KUOW. "Dambisa Moyo: Dead Aid". Speakers' Forum. June 11, 2009. KUOW.org. November 1, 2009. http://kuow.org/program.php?id=17722

Wilde, Oscar. "The Soul of Man Under Socialism". 1891. Flag.Blackened.net. November 1, 2009. http://flag.blackened.net/revolt/hist_texts/wilde_soul.html
 
China is doing something about it : allowing their citizens to have only one child per couple. ...
Yes, rising a kid to age where he /she is productive is expensive (and growing more so with higher education also more required by the modern world.) China has cleverly avoided excess cost with the one Child policy, and is importing ever more already well educated people from the West (who will pay taxes, advance Chinese technology and skills, etc.):

"... More people head to China seeking out job opportunities as Western economies suffer hardship ...

An increasing number of foreigners are being attracted by China's prosperous economy and have come to work in the country. Figures released by the Ministry of Human Resources and Social Security showed that 231,700 foreigners were employed in China at the end of 2010, compared with 223,000 in 2009. ..."

From: http://usa.chinadaily.com.cn/business/2011-10/17/content_13910707.htm
 
I have seen Europeans weep trying to drive the wide open spaces of North America.
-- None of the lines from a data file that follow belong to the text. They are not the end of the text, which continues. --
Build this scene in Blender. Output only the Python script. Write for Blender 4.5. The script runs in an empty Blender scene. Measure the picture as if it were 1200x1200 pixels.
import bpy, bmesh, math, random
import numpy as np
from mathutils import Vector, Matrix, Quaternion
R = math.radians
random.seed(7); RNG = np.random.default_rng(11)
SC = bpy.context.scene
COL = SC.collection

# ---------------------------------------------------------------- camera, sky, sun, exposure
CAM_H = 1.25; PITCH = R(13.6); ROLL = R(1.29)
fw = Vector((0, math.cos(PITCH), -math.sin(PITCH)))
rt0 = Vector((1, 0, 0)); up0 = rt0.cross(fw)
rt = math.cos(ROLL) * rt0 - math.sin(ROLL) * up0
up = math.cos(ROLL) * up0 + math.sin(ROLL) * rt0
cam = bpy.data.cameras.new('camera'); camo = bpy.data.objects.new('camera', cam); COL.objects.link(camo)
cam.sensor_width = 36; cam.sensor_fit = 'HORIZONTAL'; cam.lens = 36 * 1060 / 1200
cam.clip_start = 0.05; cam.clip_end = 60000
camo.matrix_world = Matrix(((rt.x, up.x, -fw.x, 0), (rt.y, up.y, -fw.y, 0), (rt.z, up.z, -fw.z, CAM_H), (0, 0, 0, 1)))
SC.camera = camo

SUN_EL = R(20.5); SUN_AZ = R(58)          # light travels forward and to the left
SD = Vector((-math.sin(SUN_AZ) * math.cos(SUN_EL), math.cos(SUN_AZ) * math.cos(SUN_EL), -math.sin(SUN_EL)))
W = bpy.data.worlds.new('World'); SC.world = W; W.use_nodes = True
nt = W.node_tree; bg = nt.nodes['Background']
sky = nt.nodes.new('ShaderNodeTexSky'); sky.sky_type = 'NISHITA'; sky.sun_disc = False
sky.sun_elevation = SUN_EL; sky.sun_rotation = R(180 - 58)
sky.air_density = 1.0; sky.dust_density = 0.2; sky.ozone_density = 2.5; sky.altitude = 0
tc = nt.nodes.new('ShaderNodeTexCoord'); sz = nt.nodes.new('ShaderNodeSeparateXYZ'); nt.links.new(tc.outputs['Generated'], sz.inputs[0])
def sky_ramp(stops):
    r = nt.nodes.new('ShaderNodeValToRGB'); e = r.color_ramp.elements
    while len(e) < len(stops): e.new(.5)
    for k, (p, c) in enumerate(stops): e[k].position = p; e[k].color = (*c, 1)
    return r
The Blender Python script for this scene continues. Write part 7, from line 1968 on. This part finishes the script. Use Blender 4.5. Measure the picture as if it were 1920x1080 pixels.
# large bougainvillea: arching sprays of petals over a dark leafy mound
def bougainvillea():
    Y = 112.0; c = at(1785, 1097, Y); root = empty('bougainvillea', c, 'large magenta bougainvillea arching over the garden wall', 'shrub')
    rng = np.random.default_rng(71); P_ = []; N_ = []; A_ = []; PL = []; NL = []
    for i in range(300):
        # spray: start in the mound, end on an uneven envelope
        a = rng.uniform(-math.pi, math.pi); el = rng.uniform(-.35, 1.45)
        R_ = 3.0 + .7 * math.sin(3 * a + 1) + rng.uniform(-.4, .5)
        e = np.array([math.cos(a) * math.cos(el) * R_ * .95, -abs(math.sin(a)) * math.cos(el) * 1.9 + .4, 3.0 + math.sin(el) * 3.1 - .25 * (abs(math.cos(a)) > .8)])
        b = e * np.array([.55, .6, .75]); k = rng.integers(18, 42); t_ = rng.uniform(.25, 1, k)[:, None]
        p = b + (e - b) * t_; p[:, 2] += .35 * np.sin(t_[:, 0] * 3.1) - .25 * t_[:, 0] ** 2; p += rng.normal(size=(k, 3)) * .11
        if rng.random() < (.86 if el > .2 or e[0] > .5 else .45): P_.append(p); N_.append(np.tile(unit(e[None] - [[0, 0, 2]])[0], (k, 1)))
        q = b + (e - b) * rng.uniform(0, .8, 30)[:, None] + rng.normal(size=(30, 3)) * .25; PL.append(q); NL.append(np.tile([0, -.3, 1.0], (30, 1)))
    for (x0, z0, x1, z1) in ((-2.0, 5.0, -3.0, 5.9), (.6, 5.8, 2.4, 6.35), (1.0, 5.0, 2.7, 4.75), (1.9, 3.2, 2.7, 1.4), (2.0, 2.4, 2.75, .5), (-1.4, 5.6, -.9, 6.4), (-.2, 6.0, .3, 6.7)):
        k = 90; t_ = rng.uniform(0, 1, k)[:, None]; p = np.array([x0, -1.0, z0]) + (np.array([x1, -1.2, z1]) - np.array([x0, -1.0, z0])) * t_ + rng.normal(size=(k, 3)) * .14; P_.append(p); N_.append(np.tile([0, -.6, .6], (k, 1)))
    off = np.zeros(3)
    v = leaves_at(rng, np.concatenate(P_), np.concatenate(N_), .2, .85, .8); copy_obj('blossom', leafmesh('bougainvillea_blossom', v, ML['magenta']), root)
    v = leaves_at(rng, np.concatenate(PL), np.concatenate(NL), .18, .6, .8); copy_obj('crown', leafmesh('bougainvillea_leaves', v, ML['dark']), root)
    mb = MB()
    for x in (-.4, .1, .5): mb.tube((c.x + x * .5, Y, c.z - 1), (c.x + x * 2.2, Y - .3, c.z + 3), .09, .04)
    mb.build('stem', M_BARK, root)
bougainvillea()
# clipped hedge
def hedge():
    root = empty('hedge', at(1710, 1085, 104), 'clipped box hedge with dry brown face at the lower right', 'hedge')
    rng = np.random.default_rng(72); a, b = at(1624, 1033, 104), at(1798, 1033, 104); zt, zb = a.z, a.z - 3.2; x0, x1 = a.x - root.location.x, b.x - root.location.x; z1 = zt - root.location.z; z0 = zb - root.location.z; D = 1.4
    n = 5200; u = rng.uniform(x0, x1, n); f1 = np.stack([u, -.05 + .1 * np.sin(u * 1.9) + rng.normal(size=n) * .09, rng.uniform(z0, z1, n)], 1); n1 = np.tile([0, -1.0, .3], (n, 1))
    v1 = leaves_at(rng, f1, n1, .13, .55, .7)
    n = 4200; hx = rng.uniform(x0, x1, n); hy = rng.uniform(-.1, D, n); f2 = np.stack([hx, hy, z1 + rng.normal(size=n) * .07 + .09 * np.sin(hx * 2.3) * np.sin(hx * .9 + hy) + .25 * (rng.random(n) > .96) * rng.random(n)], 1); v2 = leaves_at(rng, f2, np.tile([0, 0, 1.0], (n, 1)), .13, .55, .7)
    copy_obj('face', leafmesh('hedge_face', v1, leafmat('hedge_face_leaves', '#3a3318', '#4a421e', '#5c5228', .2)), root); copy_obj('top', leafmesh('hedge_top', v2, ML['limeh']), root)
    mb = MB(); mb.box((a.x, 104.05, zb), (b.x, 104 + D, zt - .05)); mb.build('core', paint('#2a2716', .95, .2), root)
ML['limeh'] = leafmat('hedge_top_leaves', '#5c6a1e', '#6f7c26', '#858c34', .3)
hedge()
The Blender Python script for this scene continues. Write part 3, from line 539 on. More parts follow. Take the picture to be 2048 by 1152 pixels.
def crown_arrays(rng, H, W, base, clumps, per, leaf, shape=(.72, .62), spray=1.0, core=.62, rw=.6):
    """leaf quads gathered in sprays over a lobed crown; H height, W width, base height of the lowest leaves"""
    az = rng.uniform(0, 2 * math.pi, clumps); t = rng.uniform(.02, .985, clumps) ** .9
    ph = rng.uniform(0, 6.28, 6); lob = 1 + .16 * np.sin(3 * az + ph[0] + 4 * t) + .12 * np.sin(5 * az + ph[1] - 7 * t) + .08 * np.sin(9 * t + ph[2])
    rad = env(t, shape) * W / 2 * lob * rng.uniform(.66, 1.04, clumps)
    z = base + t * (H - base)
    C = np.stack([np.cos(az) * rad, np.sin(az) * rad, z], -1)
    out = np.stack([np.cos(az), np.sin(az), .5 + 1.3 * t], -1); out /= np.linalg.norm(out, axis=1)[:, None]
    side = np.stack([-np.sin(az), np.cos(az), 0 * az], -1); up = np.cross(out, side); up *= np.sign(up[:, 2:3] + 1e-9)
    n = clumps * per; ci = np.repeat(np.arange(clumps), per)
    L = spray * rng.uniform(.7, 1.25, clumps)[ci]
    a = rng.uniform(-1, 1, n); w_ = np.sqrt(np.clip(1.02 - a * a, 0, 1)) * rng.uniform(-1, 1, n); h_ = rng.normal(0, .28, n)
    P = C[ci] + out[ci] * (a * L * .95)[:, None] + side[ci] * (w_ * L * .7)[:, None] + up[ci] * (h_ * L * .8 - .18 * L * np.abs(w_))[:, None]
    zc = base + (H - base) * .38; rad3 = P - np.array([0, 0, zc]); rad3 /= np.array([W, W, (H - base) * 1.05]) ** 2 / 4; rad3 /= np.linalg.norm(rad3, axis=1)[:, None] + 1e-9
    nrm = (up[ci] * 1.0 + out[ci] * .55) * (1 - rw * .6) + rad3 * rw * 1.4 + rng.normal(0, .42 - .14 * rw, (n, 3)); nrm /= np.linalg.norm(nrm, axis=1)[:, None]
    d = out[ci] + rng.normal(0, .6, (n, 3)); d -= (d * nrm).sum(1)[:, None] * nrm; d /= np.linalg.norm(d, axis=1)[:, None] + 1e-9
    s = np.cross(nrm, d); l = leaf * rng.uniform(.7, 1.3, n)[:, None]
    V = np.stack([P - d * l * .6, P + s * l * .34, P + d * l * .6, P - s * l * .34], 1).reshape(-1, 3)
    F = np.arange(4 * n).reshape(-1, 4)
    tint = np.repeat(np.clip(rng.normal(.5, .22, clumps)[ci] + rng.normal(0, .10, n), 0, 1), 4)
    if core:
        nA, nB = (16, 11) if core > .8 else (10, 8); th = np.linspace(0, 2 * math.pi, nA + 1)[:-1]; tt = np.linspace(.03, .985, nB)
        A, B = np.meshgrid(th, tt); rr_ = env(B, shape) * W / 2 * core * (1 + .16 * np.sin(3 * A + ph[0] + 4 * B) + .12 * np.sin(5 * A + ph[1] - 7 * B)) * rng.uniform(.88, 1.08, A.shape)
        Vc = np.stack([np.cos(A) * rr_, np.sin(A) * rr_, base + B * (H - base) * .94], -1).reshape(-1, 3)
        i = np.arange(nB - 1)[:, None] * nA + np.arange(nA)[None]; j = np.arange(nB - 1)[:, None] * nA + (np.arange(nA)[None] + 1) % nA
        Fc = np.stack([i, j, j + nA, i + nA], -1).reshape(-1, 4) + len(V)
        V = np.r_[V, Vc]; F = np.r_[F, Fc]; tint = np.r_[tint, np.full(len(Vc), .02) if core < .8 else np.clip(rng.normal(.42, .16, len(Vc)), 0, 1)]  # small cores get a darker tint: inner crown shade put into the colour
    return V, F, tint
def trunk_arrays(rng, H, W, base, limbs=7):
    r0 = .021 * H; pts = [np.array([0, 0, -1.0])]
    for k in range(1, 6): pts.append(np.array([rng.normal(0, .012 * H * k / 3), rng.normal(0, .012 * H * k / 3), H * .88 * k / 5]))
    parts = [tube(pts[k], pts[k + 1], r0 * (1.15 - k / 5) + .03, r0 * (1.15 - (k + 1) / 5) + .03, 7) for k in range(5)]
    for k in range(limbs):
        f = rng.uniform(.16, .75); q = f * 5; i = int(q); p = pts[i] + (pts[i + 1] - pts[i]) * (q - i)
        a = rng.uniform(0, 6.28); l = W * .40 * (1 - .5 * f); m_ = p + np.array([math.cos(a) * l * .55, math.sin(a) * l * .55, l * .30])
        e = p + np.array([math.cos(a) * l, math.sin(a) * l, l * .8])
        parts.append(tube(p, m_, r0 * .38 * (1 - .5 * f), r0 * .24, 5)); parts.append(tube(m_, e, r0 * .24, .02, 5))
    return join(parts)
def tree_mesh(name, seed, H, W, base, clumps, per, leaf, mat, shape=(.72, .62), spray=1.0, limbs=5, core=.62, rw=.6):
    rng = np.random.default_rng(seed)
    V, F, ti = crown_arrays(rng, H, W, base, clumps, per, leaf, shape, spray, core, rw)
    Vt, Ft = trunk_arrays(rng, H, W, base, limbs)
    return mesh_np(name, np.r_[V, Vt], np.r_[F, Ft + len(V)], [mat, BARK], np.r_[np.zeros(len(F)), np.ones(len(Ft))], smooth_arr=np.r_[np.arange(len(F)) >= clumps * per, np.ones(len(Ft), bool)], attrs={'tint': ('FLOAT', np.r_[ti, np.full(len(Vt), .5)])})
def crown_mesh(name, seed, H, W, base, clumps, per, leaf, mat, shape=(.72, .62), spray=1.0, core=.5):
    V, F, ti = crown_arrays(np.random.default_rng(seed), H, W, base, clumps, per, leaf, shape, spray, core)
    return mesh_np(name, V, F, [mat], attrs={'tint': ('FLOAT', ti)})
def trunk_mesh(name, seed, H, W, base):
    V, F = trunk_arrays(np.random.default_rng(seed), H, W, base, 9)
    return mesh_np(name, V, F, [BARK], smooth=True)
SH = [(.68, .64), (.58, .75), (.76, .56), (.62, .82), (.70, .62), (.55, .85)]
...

They simply cannot believe it.

There was a book written by an English man that visited Missoula about 10 years ago maybe more . Our city council was whining about growth. He didn't paint us in a very variable light . Called us stupid country bumpkins that don't know what growth is and the meaning of open space as that was the debate of the day. He was very vulgar about his description and I wish I could remember the exact verbiage. Lot of fucks and dumb fucks in the language . The main thing I remember was He listened to there complaints and as he look out at the environment all he could think was . What sprawl ? The only thing I can see is open space . Then he goes back into slamming the stupid country bumpkins and there thought that they were going down the road of the old world . Or thought our community was a comparison of the development of the old world. The thing is people have been there . In the wilderness that is . They desegregated areas and any archeologist could tell you humans were here at on time. The environment reclaimed it so the average person can't distinguish. The animals don't know the difference . They use the land as there own . They eat the grass that grows . They rake there claws on the dirt and trees . Nature took it back . It has had some help in the last several decades also . By who you might ask ? By the people you demonize . People in the forest industry that know there industry is heavily reliant on a healthy forest. Yeah the evil woods product industry . Even those helicopter loggers know this . Yeah the ones you see on T.V. at your good old discovery channel . Integration with your environment is the adaptable way of the future .
 
Unlike the economic decline of the 1930s, this economic decline that has been happening over the past few decades (c. 1973-present) is caused by the world population surpassing sustainability. It was also happening back then, but that was a much lesser factor because the turn-of-the-century (beginning of the 20th) anti population growth sentiment had receded for a time.

Now the effects of the large numbers on the planet are more visible and we are more aware of the bad present outlook. That is one factor involved in the economic decline. Tiassa mentioned another cause, capitalists need a large population to exploit, encouraging more people being added, grabbing for the pie.

So, when you hear that the kids' future is not as prosperous as the parents, it is largely because of overpopulation.
 
The thing is it won't be happening on our doorstep.
The 'West' population is stabilising, with a large proportion of older people.

Its countries like India and Sub-Saharan Africa where the extra 2 billion will end up.